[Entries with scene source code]
-=-=-=-=-

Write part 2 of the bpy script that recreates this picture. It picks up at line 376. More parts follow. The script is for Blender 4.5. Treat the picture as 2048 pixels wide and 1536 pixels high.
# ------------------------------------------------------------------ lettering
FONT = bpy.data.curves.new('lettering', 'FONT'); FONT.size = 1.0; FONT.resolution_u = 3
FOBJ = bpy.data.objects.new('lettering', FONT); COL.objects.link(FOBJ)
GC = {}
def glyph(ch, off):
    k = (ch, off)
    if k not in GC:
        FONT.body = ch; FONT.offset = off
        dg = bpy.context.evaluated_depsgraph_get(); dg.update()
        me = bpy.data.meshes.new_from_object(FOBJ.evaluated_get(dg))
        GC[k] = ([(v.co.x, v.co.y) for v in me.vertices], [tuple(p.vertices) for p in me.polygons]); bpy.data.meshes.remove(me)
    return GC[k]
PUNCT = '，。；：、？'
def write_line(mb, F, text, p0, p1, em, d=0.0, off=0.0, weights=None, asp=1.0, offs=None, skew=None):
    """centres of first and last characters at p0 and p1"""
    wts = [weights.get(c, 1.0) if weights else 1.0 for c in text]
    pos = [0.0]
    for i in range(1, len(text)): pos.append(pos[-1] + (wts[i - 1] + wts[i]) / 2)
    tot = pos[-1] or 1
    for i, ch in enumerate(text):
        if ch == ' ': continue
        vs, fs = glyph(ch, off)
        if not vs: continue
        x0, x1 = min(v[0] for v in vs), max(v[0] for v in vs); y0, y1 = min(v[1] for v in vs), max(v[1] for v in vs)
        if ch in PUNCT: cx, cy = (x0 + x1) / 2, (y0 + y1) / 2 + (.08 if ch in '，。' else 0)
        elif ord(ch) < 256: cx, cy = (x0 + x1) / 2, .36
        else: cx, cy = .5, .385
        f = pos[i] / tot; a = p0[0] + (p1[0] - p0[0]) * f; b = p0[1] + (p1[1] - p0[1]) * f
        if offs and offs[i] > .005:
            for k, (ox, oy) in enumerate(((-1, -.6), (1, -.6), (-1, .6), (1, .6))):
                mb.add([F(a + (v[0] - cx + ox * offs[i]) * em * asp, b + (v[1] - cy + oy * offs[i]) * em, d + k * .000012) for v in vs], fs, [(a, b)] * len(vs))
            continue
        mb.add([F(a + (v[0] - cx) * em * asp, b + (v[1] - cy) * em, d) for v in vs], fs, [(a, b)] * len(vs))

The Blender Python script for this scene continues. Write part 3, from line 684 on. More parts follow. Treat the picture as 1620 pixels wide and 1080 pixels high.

-=-=-=-=-

Work to do → Above are the records; retype them all without a single difference.

Response for this exercise →
Write part 2 of the bpy script that recreates this picture. It picks up at line 376. More parts follow. The script is for Blender 4.5. Treat the picture as 2048 pixels wide and 1536 pixels high.
# ------------------------------------------------------------------ lettering
FONT = bpy.data.curves.new('lettering', 'FONT'); FONT.size = 1.0; FONT.resolution_u = 3
FOBJ = bpy.data.objects.new('lettering', FONT); COL.objects.link(FOBJ)
GC = {}
def glyph(ch, off):
    k = (ch, off)
    if k not in GC:
        FONT.body = ch; FONT.offset = off
        dg = bpy.context.evaluated_depsgraph_get(); dg.update()
        me = bpy.data.meshes.new_from_object(FOBJ.evaluated_get(dg))
        GC[k] = ([(v.co.x, v.co.y) for v in me.vertices], [tuple(p.vertices) for p in me.polygons]); bpy.data.meshes.remove(me)
    return GC[k]
PUNCT = '，。；：、？'
def write_line(mb, F, text, p0, p1, em, d=0.0, off=0.0, weights=None, asp=1.0, offs=None, skew=None):
    """centres of first and last characters at p0 and p1"""
    wts = [weights.get(c, 1.0) if weights else 1.0 for c in text]
    pos = [0.0]
    for i in range(1, len(text)): pos.append(pos[-1] + (wts[i - 1] + wts[i]) / 2)
    tot = pos[-1] or 1
    for i, ch in enumerate(text):
        if ch == ' ': continue
        vs, fs = glyph(ch, off)
        if not vs: continue
        x0, x1 = min(v[0] for v in vs), max(v[0] for v in vs); y0, y1 = min(v[1] for v in vs), max(v[1] for v in vs)
        if ch in PUNCT: cx, cy = (x0 + x1) / 2, (y0 + y1) / 2 + (.08 if ch in '，。' else 0)
        elif ord(ch) < 256: cx, cy = (x0 + x1) / 2, .36
        else: cx, cy = .5, .385
        f = pos[i] / tot; a = p0[0] + (p1[0] - p0[0]) * f; b = p0[1] + (p1[1] - p0[1]) * f
        if offs and offs[i] > .005:
            for k, (ox, oy) in enumerate(((-1, -.6), (1, -.6), (-1, .6), (1, .6))):
                mb.add([F(a + (v[0] - cx + ox * offs[i]) * em * asp, b + (v[1] - cy + oy * offs[i]) * em, d + k * .000012) for v in vs], fs, [(a, b)] * len(vs))
            continue
        mb.add([F(a + (v[0] - cx) * em * asp, b + (v[1] - cy) * em, d) for v in vs], fs, [(a, b)] * len(vs))

The Blender Python script for this scene continues. Write part 3, from line 684 on. More parts follow. Treat the picture as 1620 pixels wide and 1080 pixels high.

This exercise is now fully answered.